Help understanding this proof: $\sqrt2$ is irrational

Question

Theorem: $\sqrt{2}$ is irrational

Proof (By contradiction): Assume, on the contrary that $\sqrt{2}$ is rational Then there are natural numbers $p$ and $q$, with no common factors, such that $\sqrt{2} = \frac{p}{q}$

Squaring: $2 = \frac{p^2}{q^2}$
Rearranging: $2q^2 = p^2$

So $p^2$ is even ( it is equal to twice something $ \to 2 \times q^2$ ), Hence $p$ is even.

(Why?): Because the square of an even number is even, and the square of an odd number is odd. So the only way to get the square of a number to be even is if the number is even

So $p$ is $2r$ for some $r$
Substituting for $p$: $ 2q^2 = 2r^2 = 4r^2 $
Cancelling $2$: $ q^2 = 2r^2$

So $q^2$ is even ( it is equal to twice something $\to 2 \times r^2$ ), Hence $q$ is even (Reason: See Why?)

Deduction: $p$ is even, $q$ is even...

Conclusion: if both $p$ and $q$ are even, then they have $2$ as a common factor; but by the original assumption: ...Then there are natural numbers p and q, with no common factors, this shows that $p$ and $q$ cannot have a common factor. Since this conclusion does not agree with the assumption, this means that $\sqrt{2}$ is irrational. QED

I have a couple questions about the proof:

• If I have an even number $N$, then isn't it possible to factor this number until it is odd? Then wouldn't this mean that although $p$ and $q$ are even, they can be factored until no more factors are possible?

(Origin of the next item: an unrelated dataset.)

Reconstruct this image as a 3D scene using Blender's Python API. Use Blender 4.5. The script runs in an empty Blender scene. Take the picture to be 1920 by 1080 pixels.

• Is it correct to assume that any rational number can be expressed as the quotient of $2$ other numbers who have no common factors?

Answer 1

Yes, you could instead (uniquely!) write $\,p = 2^j a\,$ and $\,q = 2^k b\,$ for $\,a,b\,$ odd and then deduce a contradiction by comparing the number of factors of $2,\,$ viz. $\,p^2\,$ has an even number of $2$'s but $\,2q^2\,$ has an odd number of $2$'s, a contradiction. This method uses only the very easily-proved existence and uniqueness of $2$-factorizations, i.e. representations of the form $\,2^j n,\,$ with $\,n\,$ odd (versus the much more powerful, and much more difficult to prove Fundamental Theorem of Arithmetic = existence and uniqueness of arbitrary prime factorizations).

As for your second question, yes, every fraction $\,A/B\,$ can be written with coprime numerator and denominator $\,a/b\,$ simply by cancelling their gcd $\,c,\,$ i.e. $\,A/B = ca/cb = a/b.\,$ By the maximality ("greatest") property of the gcd it follows that $\,d =\gcd(a,b) = 1,\,$ else $\,cd\,$ would be a common divisor of $\,A,B\,$ larger than the greatest common divisor $\,c=\gcd(A,B),\,$ contradiction. However, as above, it suffices to cancel only common factors of $\,2,\,$ so no knowledge of gcds is required.

Answer 2

You are correct that you can always factor a number $N$ to take away the even part; that is, we can always write

$$ N = 2^p (2k-1) $$

for some $p, k$. However, the contradiction in this case arises from your second question: Yes, it is always possible to write any rational number as a quotient of two integers with no common factors. In particular, if we write $N = p/q$ then we can arrange it so that at most one of $p, q$ are even.

However, from the argument above we see that if $\sqrt{2} = p/q$, then it would have to follow that no matter how we wrote this, that both $p$ and $q$ are even, which contradicts the above observation.

There is another way of thinking about this:

We can always write (by the fundamental theorem of arithmetic) any number as

$$ N = 2^{n_2}3^{n_3}5^{n_5}7^{n_7} \cdots $$

and so if apply this to $p, q$ as obtained previously we would see that they are both even. We could then (by cancelling a power of 2 from each of them) see that there are strictly smaller integers $p_1, q_1$ (since they have fewer factors of 2) such that

$$ \sqrt{2} = \frac{p_1}{q_1} $$

But the same argument shows that these two numbers must be also even. Hence we can find yet strictly smaller integers $p_2, q_2$ such that...

we then obtain a strictly decreasing sequence of positive integers $p_1 > p_2 > \ldots$. However, by the well-ordering principle, any such sequence must have a smallest element, which is a contradiction.